If you have time today, please respond to the King's Lynn Transport Strategy consultation. In case it helps, here are my answers:
- Yes (you don't have a choice!)
- King's Lynn and then some factual questions (pick the closest answer if you fall in one of the gaps due to poor wording)
- Enter your postcode (contrary to the explanation, it requires either nothing or the full code, but you can put 0AA or 1AA as the ending.)
- Strongly agree with the overall vision.
- Agree (I'd prefer some mention of it being sustainable and healthy housing and development)
- Strongly agree
- Strongly agree
- Strongly agree
- Strongly agree
- Agree (I'd prefer the term "Reduce road danger" or some commitment to reduce casualty rates, as many negative victim-blaming policies have been promoted under the disgraced old "road safety" term.)
- Strongly agree (but it's up to you).
- Agree (this is weaker than I'd like)
- Disagree (I want improved strategic connections, but building a moat of bigger roads around the town is not strategic connectivity.)

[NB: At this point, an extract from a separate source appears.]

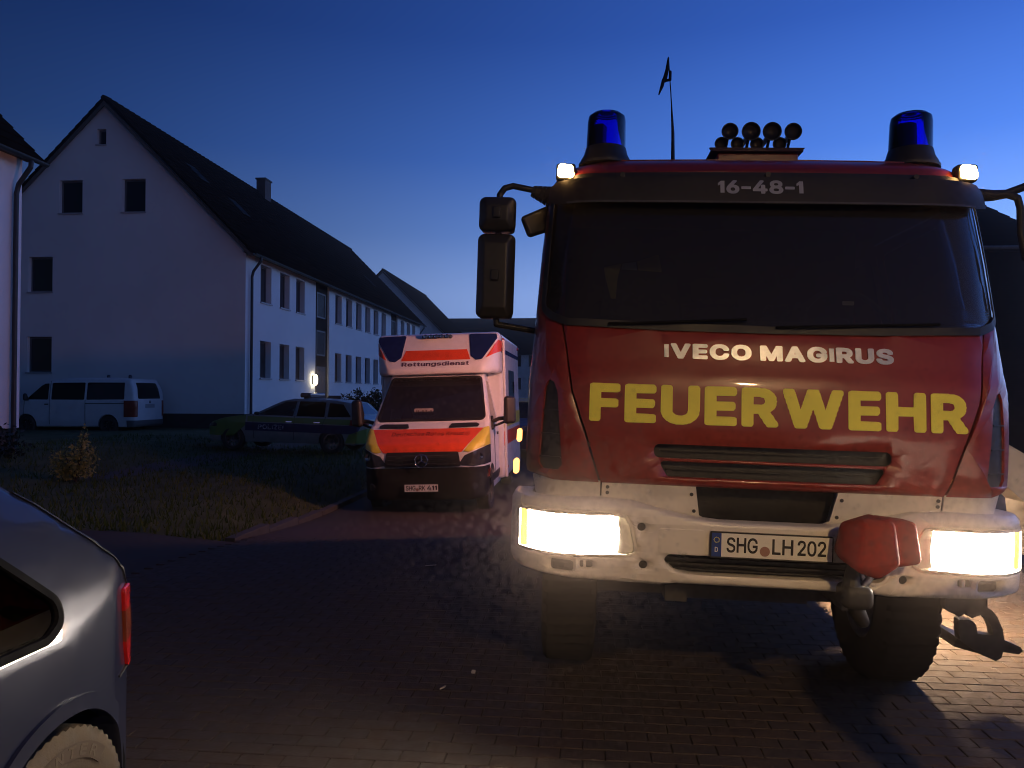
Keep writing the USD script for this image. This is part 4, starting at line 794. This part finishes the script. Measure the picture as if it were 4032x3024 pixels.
# ---------------------------------------------------------------- police car, side on
yaw_p = math.radians(5)
PU, PV = np.array([math.sin(yaw_p), -math.cos(yaw_p), 0]), np.array([math.cos(yaw_p), math.sin(yaw_p) * -1, 0])
PV = np.array([math.cos(yaw_p), -math.sin(yaw_p), -.018]); PV /= np.linalg.norm(PV); PU = np.array([-math.sin(yaw_p), -math.cos(yaw_p), 0]); PWv = np.cross(PU, PV)
pc = thing('police_car', 'silver green and blue police estate car parked side on, lettered door', 'police car', frame(np.array([-10.3, 21.05, .03]), PU, PV, PWv))
psil = P('police_silver', (.22, .24, .23), .4, .4, var=.05); pgreen = P('police_green', (.12, .20, .03), .45, .2, var=.05); pblue = P('police_blue', (.007, .014, .07), .5, .1, var=.05)
t = carbody([(.03, .24), (0, .45), (.03, .62), (.18, .76), (.75, .90), (1.30, .985), (1.45, 1.01), (2.15, 1.36), (2.45, 1.435), (3.0, 1.455), (3.7, 1.425), (4.15, 1.36), (4.48, 1.02), (4.60, .92), (4.64, .55), (4.58, .27)],
            [(0, .55), (.08, .70), (.35, .85), (.8, .895), (3.9, .895), (4.4, .83), (4.62, .66)], [(.24, .84), (.45, .89), (.75, .90), (.96, .86), (1.40, .62), (1.47, .50)], 4.7, .09, 6)
c = Car(pc, t, 4.7, True, .6)
for v in (.88, 3.72): arch(c, v, .32, .36)
for s in (-1, 1):
    for g, m_ in ((pol([(1.56, .985), (2.30, 1.355), (2.62, 1.375), (2.60, .975)], .02), wsglass), (pol([(2.70, .975), (2.70, 1.375), (3.45, 1.36), (3.50, .975)], .02), darkglass), (pol([(3.58, .98), (3.56, 1.35), (3.95, 1.32), (4.25, .99)], .02), darkglass)):
        c.glass(c.side(g, s), m_)
    c.patch(c.side(Polygon([(1.3, .80), (4.5, .78), (4.5, .92), (1.3, .95)]), s), pgreen, 'green_stripe')
    c.patch(c.side(Polygon([(1.25, .56), (4.4, .54), (4.5, .76), (1.25, .78)]), s), pblue, 'blue_stripe')
    c.patch(c.side(Polygon([(0, .40), (.9, .40), (1.25, .70), (1.25, .98), (0, .90)]), s), pgreen, 'fender_patch')
    c.patch(c.side(Polygon([(4.1, .30), (4.7, .30), (4.7, .72), (4.2, .53)]), s), pgreen, 'rear_patch')
    tp = text_poly('POLIZEI', 1.62, 2.36, .605, .735, .02)
    c.patch(c.side(tp if s > 0 else affinity.scale(tp, -1, 1, origin=(1.99, 0)), s), P('police_text', (.7, .72, .74), .4), 'lettering', smooth=False)
    for ln in ([(1.50, .35), (1.46, .96)], [(2.65, .35), (2.66, .97)], [(3.40, .60), (3.54, .97)]): c.patch(c.side(LineString(ln).buffer(.007), s), blk, 'door_gap', smooth=False)
    for a in (2.42, 3.22): c.patch(c.side(rrect(a, .81, a + .17, .84, .01), s), chrome, 'door_handle', thick=True)
    part(pc, 'mirror', hull_spheres([(s * .90, 1.62, 1.0, .03), (s * 1.0, 1.66, 1.03, .05), (s * 1.0, 1.60, 1.03, .04)]), blk, 40)
    c.patch(side_prism((lambda g: g if s > 0 else mir(g))(pol([(.48, .62), (.86, .64), (.86, .74), (.52, .71)], .02)), -.2, .5), lampg, 'headlight', thick=True)
    c.patch(side_prism((lambda g: g if s > 0 else mir(g))(pol([(.50, .78), (.86, .76), (.86, .92), (.55, .92)], .02)), 4.2, 4.9), P('lamp_red', (.3, .02, .015), .2), 'tail_light', thick=True)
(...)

- Strongly disagree (I disagree with the suggestion that transport and health should be "balanced" with some unspecified needs, which looks suspiciously like the needs of outsiders to pollute town homes.)
- Agree (I'd prefer them to use the Bus Act to franchise and operate a network, but this isn't awful.)
- Strongly agree
- Strongly agree (even if I wish they would just get on with doing it when possible and not only work with partners)
- Strongly agree (because what's the alternative? Keep on polluting and let severe weather become ever more disruptive?)
- Strongly agree
- Strongly agree (the road safety point should have been more like this)
- Strongly agree
- LCWIP 1, STARS Gyratory Plus 2, Micromobility 3
- LCWIP 1 because this includes a whole network and some of the other projects, STARS Gyratory Plus 2 because Railway Road cuts the town centre in two at the moment and is one of the biggest single obstacles for the LCWIP to overcome, and Micromobility 3 to make it easier for visitors to move around and fill in the gaps in the bus network.
- Yes. Take the tough decisions on:
- where cars will park which will drive a circulation plan to get them there with the least interference with other modes;
- which routes will become bus trunks with buses getting signal priority and other measures encouraging services on that route while discouraging through motor traffic: Hardings Way / Wisbech Road and Gayton Road past the QEH both seem likely candidates;
- which greenways will be brought forwards first and how they will connect to the LCWIP network;
then use this to inform the transport strategy and produce something with a simpler story behind which evidence-led projects are prioritised. Building a moat of bigger roads around the town seems a very expensive folly that is very unlikely to deliver the strategy's vision.
- Up to you.
- (left blank)
- The SEA Framework presented here minimises several of the key objectives. For example, active travel goes from being an objective on its own to being a small part of SEA objective SEA2. These are serious changes in the weighting of the objectives that invalidate the assessment. The Framework should be redrafted to align more closely with the strategy objectives and give them equal weight. In Table 5, there seem obvious possible alternatives for policies 1 (acting alone when possible as well as in partnership) and 4 (greater involvement in bus services, including franchising and operating) which have not been considered. In Table 8, the demographics of users also should be monitored to assess inclusivity; the length per capita of green infrastructure should be monitored; and the decreases and reductions in collisions and casualties should be per user and/or per km by type and not merely absolute numbers.
and for the rest, answer as you like! Thank you!